>> START EXERCISE MATERIAL

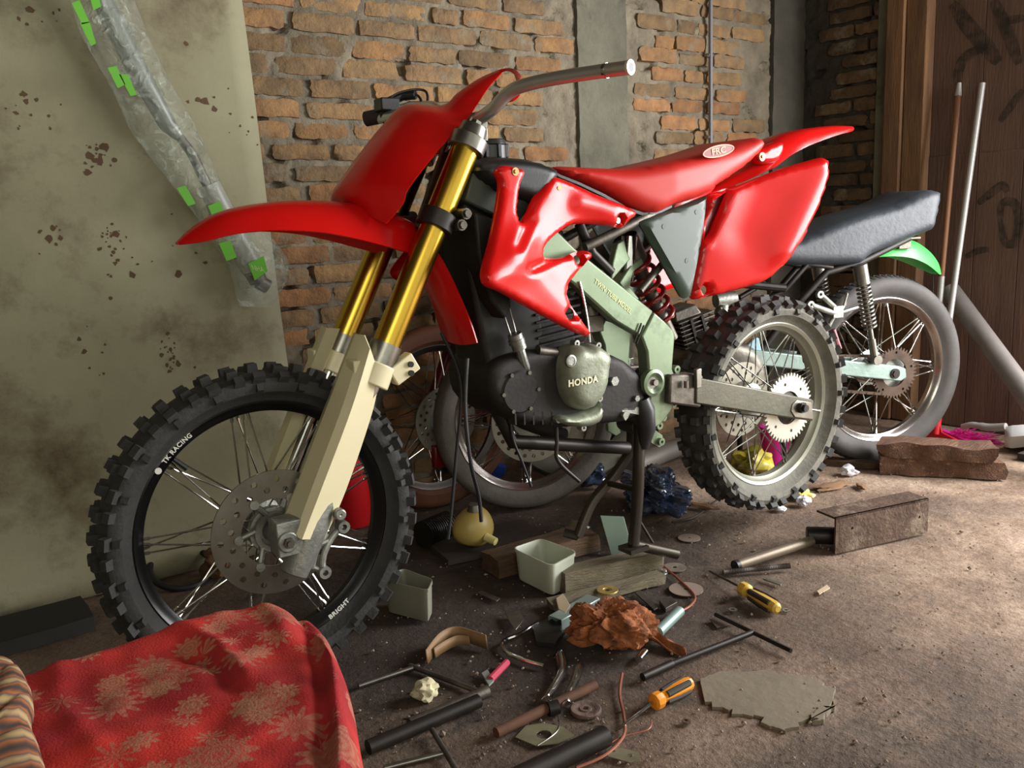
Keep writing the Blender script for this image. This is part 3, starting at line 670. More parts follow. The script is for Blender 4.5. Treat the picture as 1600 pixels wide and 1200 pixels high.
# --- front fender: long beak and the tail behind the fork
def loft(stations, n=15, p=2.3, thick=.0035, lip=0):
    "stations: (crown point, near edge point); cross-section arches between the two edges"
    rows = []; rows2 = []
    for T_, E_ in stations:
        T_ = np.array(T_, float); E_ = np.array(E_, float); wd = E_[1]; r = []; r2_ = []
        for t in np.linspace(-1, 1, n):
            k = abs(t)**p; q = np.array([T_[0]+(E_[0]-T_[0])*k, wd*t, T_[2]+(E_[2]-T_[2])*k]); r.append(q)
        rows.append(r)
    R_ = np.array(rows); du = np.gradient(R_, axis=0); dv = np.gradient(R_, axis=1); nn = np.cross(du, dv); nn /= np.linalg.norm(nn, axis=2)[..., None]+1e-9
    R2 = R_-nn*thick; mb = MB(); mb.grid(R_.tolist()); mb.grid(R2[::-1].tolist())
    mb.grid([R_[0].tolist(), R2[0].tolist()]); mb.grid([R_[-1].tolist(), R2[-1].tolist()]); mb.grid([R_[:, 0].tolist(), R2[:, 0].tolist()]); mb.grid([R_[:, -1].tolist(), R2[:, -1].tolist()])
    return mb
def stations(crown, edge, n=8):
    a = cat_rom([P1(x, y, 0) for x, y in crown], n, False); b = cat_rom([P1(x, y, w_) for x, y, w_ in edge], n, False); return list(zip(a, b))
crown = [(277, 381), (300, 359), (340, 335), (400, 321), (470, 316), (540, 319), (600, 332), (645, 352)]
edge = [(280, 383, .010), (320, 378, .034), (370, 366, .052), (430, 361, .066), (500, 364, .076), (560, 375, .082), (610, 388, .084), (652, 400, .080)]
fbm = loft(stations(crown, edge), p=2.6)
fend = fbm.build('front_fender', red, bike, smooth=60)
tailc = [(618, 372), (640, 392), (662, 428), (682, 470), (702, 510), (713, 538)]
taile = [(660, 384, .060), (680, 392, .064), (702, 428, .070), (722, 472, .074), (737, 510, .077), (745, 536, .078)]
tb = loft(stations(tailc, taile), p=2.0); tb.build('fender_tail', red, fend, smooth=60)
# --- number plate shell wrapped round the fork, with a strap over the bar
def plate():
    far = [(1385, 50), (1300, 90), (1215, 152), (1160, 205), (1010, 214), (930, 300), (850, 405), (770, 508), (690, 615)]
    near = [(1398, 62), (1345, 120), (1295, 195), (1250, 262), (1205, 308), (1125, 395), (1045, 495), (1000, 560), (985, 610)]
    last = ((760, 632), (915, 692)); far.append(last[0]); near.append(last[1])
    wf = [.012, .025, .035, .045, .10, .105, .108, .108, .105, .095]; wn = [.012, .03, .045, .06, .085, .105, .115, .115, .11, .095]
    push = [.003, .01, .018, .026, .05, .056, .058, .056, .05, .03]
    rows = []
    for (fx, fy), (nx, ny), a, b, ps in zip(far, near, wf, wn, push):
        Fp = P1(260+fx/2.667, 90+fy/2.667, -a); Np = P1(260+nx/2.667, 90+ny/2.667, b); r = []
        for t in np.linspace(0, 1, 15):
            k = 1-abs(2*t-1)**2.4; q = Fp*(1-t)+Np*t+np.array([.88, 0, .47])*ps*k; r.append(q)
        rows.append(r)
    A = np.array(rows); n = 5; out = []
    cols = [cat_rom([A[i, j] for i in range(len(A))], n, False) for j in range(A.shape[1])]
    R_ = np.array(cols).transpose(1, 0, 2); du = np.gradient(R_, axis=0); dv = np.gradient(R_, axis=1); nn = np.cross(du, dv); nn /= np.linalg.norm(nn, axis=2)[..., None]+1e-9
    s_ = -1 if nn[10, 7, 0] > 0 else 1; R2 = R_+nn*.003*s_; mb = MB(); mb.grid(R_.tolist()); mb.grid(R2.tolist())
    for a, b in ((R_[0], R2[0]), (R_[-1], R2[-1]), (R_[:, 0], R2[:, 0]), (R_[:, -1], R2[:, -1])): mb.grid([a.tolist(), b.tolist()])
    return mb
npl = plate().build('number_plate', red, bike, smooth=55)
mb = MB(); A = [P1(260+x/2.667, 90+y/2.667, b) for x, y, b in cat_rom([(1385, 52, .0), (1420, 44, .02), (1455, 52, .05), (1478, 78, .09), (1474, 92, .12)], 5, False)]
B_ = [P1(260+x/2.667, 90+y/2.667, b) for x, y, b in cat_rom([(1395, 62, .0), (1420, 56, .02), (1445, 66, .05), (1455, 88, .09), (1458, 100, .12)], 5, False)]
mb.grid([A, B_]); 
A = [P1(260+x/2.667, 90+y/2.667, b) for x, y, b in cat_rom([(1474, 130, .13), (1472, 155, .12), (1445, 180, .09), (1405, 184, .06), (1380, 165, .05)], 5, False)]
B_ = [P1(260+x/2.667, 90+y/2.667, b) for x, y, b in cat_rom([(1440, 132, .135), (1425, 138, .12), (1405, 150, .1), (1392, 158, .07), (1378, 162, .05)], 5, False)]
mb.grid([A, B_]); mb.build('plate_strap', red, npl, solid=.003)

# --- tank, radiators and the dark middle
def SS(off, sc, pts): return S(off, sc, pts)
rg1 = lambda p: SS((720, 220), 3.529, p)
rg4 = lambda p: SS((700, 200), 2.286, p)
tank = panel(F1, rg1([(-20, 150), (60, 110), (110, 95), (200, 90), (330, 105), (440, 145), (480, 190), (440, 250), (370, 380), (260, 340), (120, 290), (-10, 190)]), .055, bulge=.075, ew=18, back='mirror', sp=7)
tk = tank.build('fuel_tank', black, bike, smooth=50)
mb = MB(); c = P1(766, 240, 0); mb.tube([c+np.array([0, 0, -.02]), c+np.array([0, 0, .018])], .037, 24); mb.tube([c+np.array([0, 0, .018]), c+np.array([0, 0, .03])], [.037, .033], 24)
for k in range(8): q = k*math.pi/4; mb.box(c+np.array([.036*math.cos(q), .036*math.sin(q), .004]), (.01, .01, .03))
mb.build('tank_cap', black, tk, bevel=.002)
radm = mat('radiator_black', (24, 23, 22), .6, .3, col2=(44, 42, 38), nscale=30)
for s in (1, -1):
    mb = MB(); q = [P1(742, 330, .12), P1(790, 350, .12), P1(800, 480, .12), P1(790, 500, .12), P1(768, 470, .12), P1(748, 400, .12)]; q = [p*np.array([1, s, 1]) for p in q]; mb.prism(q, (0, -s*.075, 0)); rd = mb.build('radiator', radm, bike, bevel=.006)
mb = MB(); mb.prism([P1(*p, .07) for p in ((722, 300), (780, 310), (830, 350), (850, 520), (830, 600), (768, 600), (752, 520), (735, 430))], (0, -.14, 0)); mb.build('air_box', radm, bike, bevel=.01)
# --- twin-spar frame
def beam(pts, b, th=.034, m=framem, name='frame_spar', s=1, bevel=.005):
    mb = MB(); q = [P1(x, y, b)*np.array([1, s, 1]) for x, y in pts]; mb.prism(q, (0, -s*th, 0)); return mb.build(name, m, bike, bevel=bevel)
sp_out = rg4([(300, 275), (390, 365), (455, 430), (735, 655), (690, 745), (600, 692), (450, 557), (330, 470), (230, 365)])
hd_out = rg4([(90, 150), (250, 230), (302, 277), (228, 367), (200, 330), (60, 260)])
lo_out = rg4([(737, 657), (775, 690), (806, 722), (812, 742), (802, 862), (812, 884), (800, 962), (806, 1000), (760, 1062), (735, 1075), (722, 1020), (720, 900), (712, 800), (692, 745)])
for s in (1, -1):
    a = beam(sp_out, .098, s=s); beam(hd_out, .096, s=s, m=mat('shaded_spar_paint', (62, 66, 56), .5, .3), name='shaded_spar_front'); b_ = beam(lo_out, .102, .04, s=s, name='pivot_plate')  # front end of the spar cut off, its shade put into a darker paint
    mb = MB(); c = P1(1020, 598, .105)*np.array([1, s, 1]); mb.lathe([(.015, -.012), (.034, -.012), (.034, .006), (.026, .008), (.015, .0)], c, (0, s, 0), n=28); q = mb.build('pivot_boss', framem, b_)
    mb = MB(); mb.disc(c-np.array([0, s*.006, 0]), .016, .01); mb.disc(c+np.array([-.006, 0, 0]), .008, .012); mb.build('pivot_bolt', steel, b_)
    for x, y in ((1057, 577), (1052, 631), (1036, 652), (1033, 690), (1030, 665)):
        mb = MB(); mb.lathe([(.004, -.012), (.010, -.012), (.010, .004), (.004, .004)], P1(x, y, .095)*np.array([1, s, 1]), n=14); mb.build('mounting_lug', framem, b_)
    mb = MB(); mb.prism([P1(*p, .09)*np.array([1, s, 1]) for p in ((1024, 672), (1035, 680), (1037, 694), (1030, 699), (1018, 692), (1017, 680))], (0, -s*.012, 0)); mb.build('lower_bracket', framem, b_)
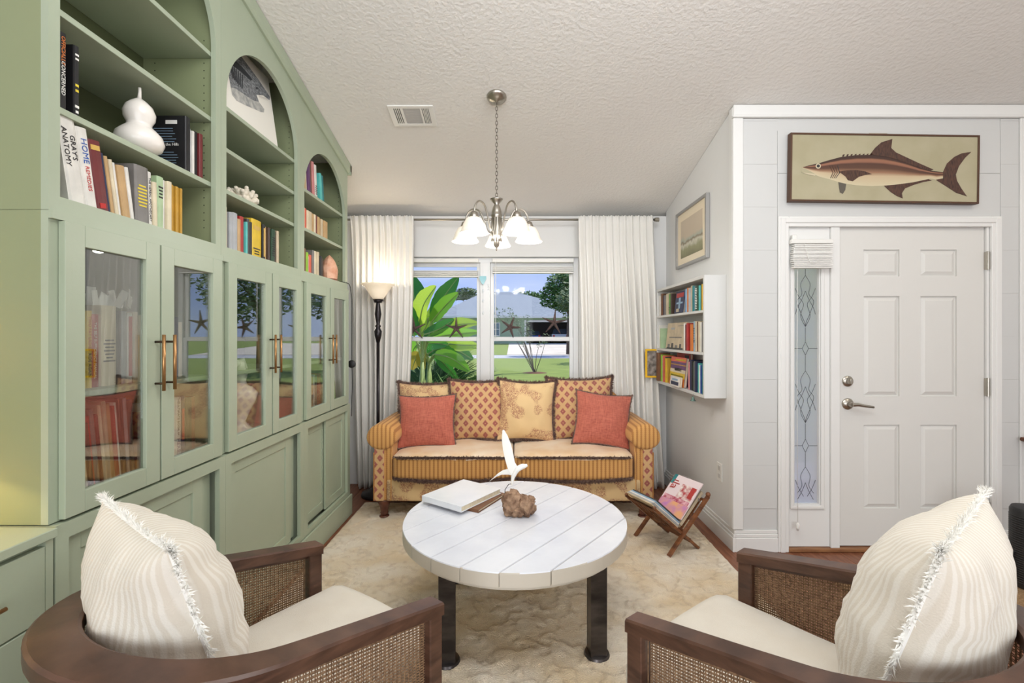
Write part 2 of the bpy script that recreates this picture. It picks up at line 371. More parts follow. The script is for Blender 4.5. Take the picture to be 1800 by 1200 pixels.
# sidelight
gx0, gx1, gz0, gz1 = at(1398, 0, YD).x, at(1441, 0, YD).x, at(0, 886, YD).z, at(0, 425, YD).z
m = MB(); a, b = DX0+.001, jx-.001
m.box(a, gx0, YD+.008, YD+.05, .026, dz1); m.box(gx1, b, YD+.008, YD+.05, .026, dz1); m.box(gx0, gx1, YD+.008, YD+.05, .026, gz0); m.box(gx0, gx1, YD+.008, YD+.05, gz1, dz1)
side = struct(m.obj('window_2', TRIM))
m = MB()
for (p, q, r_, s_) in ((gx0-.03, gx0-.008, gz0-.03, gz1+.02), (gx1+.008, gx1+.03, gz0-.03, gz1+.02)): m.cbox(p, q, YD-.004, YD+.008, r_, s_, .004)
m.cbox(gx0-.0305, gx1+.0305, YD-.005, YD+.008, gz0-.03, gz0-.008, .004); m.obj('window_frame', TRIM, side)
FROST = bpy.data.materials.new('frosted privacy glass'); FROST.use_nodes = True; _n = FROST.node_tree; _n.nodes.clear()
_o = _n.nodes.new('ShaderNodeOutputMaterial'); _t = _n.nodes.new('ShaderNodeBsdfTranslucent'); _t.inputs[0].default_value = (.98, .98, .98, 1); _r = _n.nodes.new('ShaderNodeBsdfTransparent')
_x = _n.nodes.new('ShaderNodeMixShader'); _x.inputs[0].default_value = .04; _n.links.new(_t.outputs[0], _x.inputs[1]); _n.links.new(_r.outputs[0], _x.inputs[2]); _n.links.new(_x.outputs[0], _o.inputs[0])
m = MB(); m.face(m.vs([(gx0, YD+.027, gz0), (gx1, YD+.027, gz0), (gx1, YD+.027, gz1), (gx0, YD+.027, gz1)])); m.obj('pane', FROST, side)
# leaded came pattern: repeated curves
m = MB(); gc = (gx0+gx1)/2; LEAD = mat('lead came', (84, 84, 88), .5, .6)
def P(dx, py): q = at(0, py, YD); return (gc+dx, YD+.021, q.z)
def came(pts): m.tube(pts, .0016, 5)
def smooth(pts, n=6):
    out = []
    for i in range(len(pts)-1):
        p0 = Vector(pts[max(i-1, 0)]); p1 = Vector(pts[i]); p2 = Vector(pts[i+1]); p3 = Vector(pts[min(i+2, len(pts)-1)])
        for k in range(n):
            t = k/n; out.append(.5*((2*p1)+(-p0+p2)*t+(2*p0-5*p1+4*p2-p3)*t*t+(-p0+3*p1-3*p2+p3)*t**3))
    out.append(Vector(pts[-1])); return out
for y0, y1 in ((483, 575), (652, 745), (822, 886)):
    H = y1-y0 if y1 < 880 else 93
    for sg in (-1, 1):
        seq = [(0, 0), (.030, .17), (.022, .36), (.052, .5), (.03, .72), (.006, .9), (0, .99)]
        q = [(d*sg, y0+H*t) for d, t in seq if y0+H*t < 885]; came(smooth([P(*k) for k in q]))
        q = [(d*sg, y0+H*t) for d, t in [(0, .3), (.02, .45), (.05, .62), (.064, .75)] if y0+H*t < 885]; came(smooth([P(*k) for k in q]))
        q = [(d*sg, y0+H*t) for d, t in [(.064, .25), (.04, .42), (.012, .56), (.03, .78), (0, .99)] if y0+H*t < 885]; came(smooth([P(*k) for k in q]))
for y0, y1 in ((575, 600), (625, 652), (745, 772), (797, 822), (472, 483)): came([P(0, y0), P(0, y1)])
for yc in (612.5, 784.5):
    for sg in (-1, 1): came([P(0, yc-12), P(sg*.02, yc), P(0, yc+12)]); came([P(sg*.02, yc), P(sg*.075, yc)])
m.obj('lead_came', LEAD, side)
# rolled bamboo blind on the side window
bl = thing('rolled_blind', 'small white slatted blind gathered at the top of the narrow side window', 'blind', (gc, YD-.03, at(0, 472, YD).z))
bx0, bx1 = at(1393, 0, YD-.03).x, at(1461, 0, YD-.03).x
m = MB(); m.cbox(bx0-.01, bx1+.004, YD-.045, YD-.008, at(0, 430, YD).z, at(0, 426, YD).z+.012, .003); m.cbox(bx0+.002, bx0+.03, YD-.03, YD-.006, at(0, 426, YD).z+.012, at(0, 414, YD).z); m.obj('headrail', WHITE, bl)
ztop, zbot = at(0, 431, YD).z, at(0, 473, YD).z
for k in range(12):
    z = zbot+(ztop-zbot)*k/12; m = MB(); j = random.uniform(-.004, .004)
    m.cbox(bx0+j, bx1+j*.5, YD-.05+random.uniform(0, .008), YD-.008, z+.001, z+(ztop-zbot)/12-.0015, .002); m.obj('slat', WHITE, bl)
m = MB(); c = at(1397, 920, YD); m.tube([(c.x, YD-.03, ztop), (c.x-.003, YD-.028, 1.2), (c.x, YD-.03, c.z+.015)], .0015, 5); m.lathe([(.002, .02), (.009, .012), (.01, -.01), (.006, -.03)], 10, Matrix.Translation((c.x, YD-.03, c.z)))
m.tube(smooth([(bx0+.06, YD-.055, ztop), (bx0+.085, YD-.058, zbot+.05), (bx0+.12, YD-.056, zbot+.03), (bx0+.15, YD-.055, zbot+.06)]), .0015, 5); m.obj('pull_cord', WHITE, bl, smooth=True)

# ------------------------------------------------------------------ window
VINYL = mat('white vinyl', (226, 226, 226), .35)
yw = 4.2; m = MB()
def wf(x0, x1, z0, z1, y0=yw, y1=yw+.05): m.cbox(x0, x1, y0, y1, z0, z1, .002)
wf(WX0, WX0+.045, WZ0, WZ1); wf(WX1-.045, WX1, WZ0, WZ1); wf(WX0+.045, WX1-.045, WZ1-.045, WZ1); wf(WX0+.045, WX1-.045, WZ0, WZ0+.045); wf(-.318, -.228, WZ0+.045, WZ1-.045, yw-.015)
win = struct(m.obj('window_1', VINYL))
for a, b in ((WX0+.046, -.319), (-.227, WX1-.046)):
    for z0, z1, y in ((.646, 1.335, yw+.002), (1.30, 2.024, yw+.028)):
        m = MB(); e = .034; top = z1-.5*e if y < yw+.01 else z1
        for q in ((a, a+e, z0, z1), (b-e, b, z0, z1), (a+e, b-e, z0, z0+e+.006), (a+e, b-e, z1-e, z1)): m.cbox(q[0], q[1], y, y+.022, q[2], q[3], .002)
        s_ = m.obj('sash', VINYL, win); m = MB(); m.box(a+e, b-e, y+.01, y+.014, z0+e+.006, z1-e); m.obj('pane', WGLASS, s_)
m = MB(); m.cbox(WX0+.001, WX1-.001, YB-.03, yw-.001, WZ0+.001, WZ0+.025, .004); m.obj('window_sill', TRIM, win)
for k, (a, b, z) in enumerate(((WX0+.047, -.335, .035), (-.205, WX1-.047, 0))):
    t = thing('window_blind', ('raised white blind stack across the top of the left window', 'raised white blind stack across the top of the right window')[k], 'blind', ((a+b)/2, yw-.05, 1.93), 0, 'raised window blinds')
    m = MB(); m.cbox(a, b, yw-.05, yw-.004, 2.02, 2.055, .003); m.obj('headrail', WHITE, t)
    for i in range(6): m = MB(); q = 1.976-z-.012*i*.6; m.cbox(a+.004, b-.004, yw-.048, yw-.006, q, q+.005, .001); m.obj('slat', WHITE, t)
    m = MB(); m.cbox(a+.002, b-.002, yw-.05, yw-.004, 1.976-z-.055, 1.976-z-.041, .003); m.obj('bottom_rail', WHITE, t)
    m = MB(); xq = b-.08 if k == 0 else a+.03
    for xx_ in (a+.12, b-.12): m.tube([(xx_, yw-.027, 1.93-z), (xx_, yw-.027, 2.02)], .001, 5)
    if k: m.tube([(xq, yw-.052, 2.02), (xq, yw-.053, 1.32)], .0035, 6)
    m.obj('wand', WHITE, t)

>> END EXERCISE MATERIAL

SET PROBLEM
List all lines above in which the string "More" appears.

ANSWER TO THE TASK
Keep writing the Blender script for this image. This is part 3, starting at line 670. More parts follow. The script is for Blender 4.5. Treat the picture as 1600 pixels wide and 1200 pixels high.
Write part 2 of the bpy script that recreates this picture. It picks up at line 371. More parts follow. The script is for Blender 4.5. Take the picture to be 1800 by 1200 pixels.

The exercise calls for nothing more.